As of early October, Palumbo had raised $26,505 for the race, compared to $17,376 for Marrs.

79th District

Democratic incumbent Susan Westrom, who has represented this south-central Lexington district since 1999, is being challenged by Republican Ken Kearns.

Kearns did not respond to repeated requests for an interview about his campaign.

Westrom, a Realtor, said she has worked "my bones for this district and I stay in touch with my constituent. I'm not used up yet."

She vowed to continue her pursuit of a statewide smoking ban in public places.

Westrom said she has "not seen hide nor hair" of Kearns on the campaign trail.

"I hope he's having a really good time," she said. "His campaign is missing in action."

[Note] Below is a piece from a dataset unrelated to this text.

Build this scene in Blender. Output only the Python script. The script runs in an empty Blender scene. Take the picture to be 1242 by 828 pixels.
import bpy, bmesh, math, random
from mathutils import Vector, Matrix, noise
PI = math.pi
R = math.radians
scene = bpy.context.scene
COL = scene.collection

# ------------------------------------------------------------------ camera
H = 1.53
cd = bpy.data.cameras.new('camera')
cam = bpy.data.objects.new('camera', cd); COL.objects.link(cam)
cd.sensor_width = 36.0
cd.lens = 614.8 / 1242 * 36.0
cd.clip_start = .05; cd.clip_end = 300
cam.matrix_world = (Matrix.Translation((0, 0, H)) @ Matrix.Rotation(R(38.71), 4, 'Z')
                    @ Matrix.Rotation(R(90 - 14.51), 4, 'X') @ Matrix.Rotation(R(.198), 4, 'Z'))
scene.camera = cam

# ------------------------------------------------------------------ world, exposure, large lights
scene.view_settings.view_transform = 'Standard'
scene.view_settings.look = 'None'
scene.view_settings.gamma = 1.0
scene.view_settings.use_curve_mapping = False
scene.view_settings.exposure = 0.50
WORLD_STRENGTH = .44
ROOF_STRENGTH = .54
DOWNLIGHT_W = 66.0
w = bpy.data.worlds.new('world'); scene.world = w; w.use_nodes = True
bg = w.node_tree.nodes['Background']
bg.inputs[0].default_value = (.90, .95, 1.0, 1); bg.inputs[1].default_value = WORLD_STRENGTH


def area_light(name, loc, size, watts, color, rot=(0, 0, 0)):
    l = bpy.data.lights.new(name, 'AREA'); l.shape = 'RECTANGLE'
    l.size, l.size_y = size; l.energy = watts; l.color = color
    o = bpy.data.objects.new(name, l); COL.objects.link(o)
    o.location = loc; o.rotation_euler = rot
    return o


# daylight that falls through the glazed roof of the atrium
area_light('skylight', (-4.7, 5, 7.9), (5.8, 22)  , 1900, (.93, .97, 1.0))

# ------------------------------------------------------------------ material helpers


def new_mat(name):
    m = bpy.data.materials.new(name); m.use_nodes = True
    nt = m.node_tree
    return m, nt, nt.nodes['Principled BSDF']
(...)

Kearns' website says it is "time for change in Frankfort" and that he "has been endorsed by the Kentucky GOP, Senators Rand Paul and Mitch McConnell, Congressman Thomas and future Governor James Comer."

Campaign finance reports filed in early October showed Kearns' contributions at $12,110 and Westrom's at $78,589.

88th District

Republican Robert Benvenuti, an attorney, has represented this south Lexington district since 2013.

His Democratic opponent, Creasa Reed, said voters should pick her "because I've done more in managing." Reed doesn't think she can win, however.

"I will win the next time," she said.

Asked why she doesn't drop out of the race this year, she said, "I can't quit. I hate losing."

Benvenuti said of Reed's remarks, "That's her opinion. I still take every opponent seriously."

The incumbent said he has demonstrated that he understands the district and that the vast majority of voters in it want smaller government and more transparency in government and do not believe and trust in the federal Affordable Care Act backed by President Obama.

The latest campaign finance reports showed Benvenuti's contributions at $51,941. Reed had $8,324.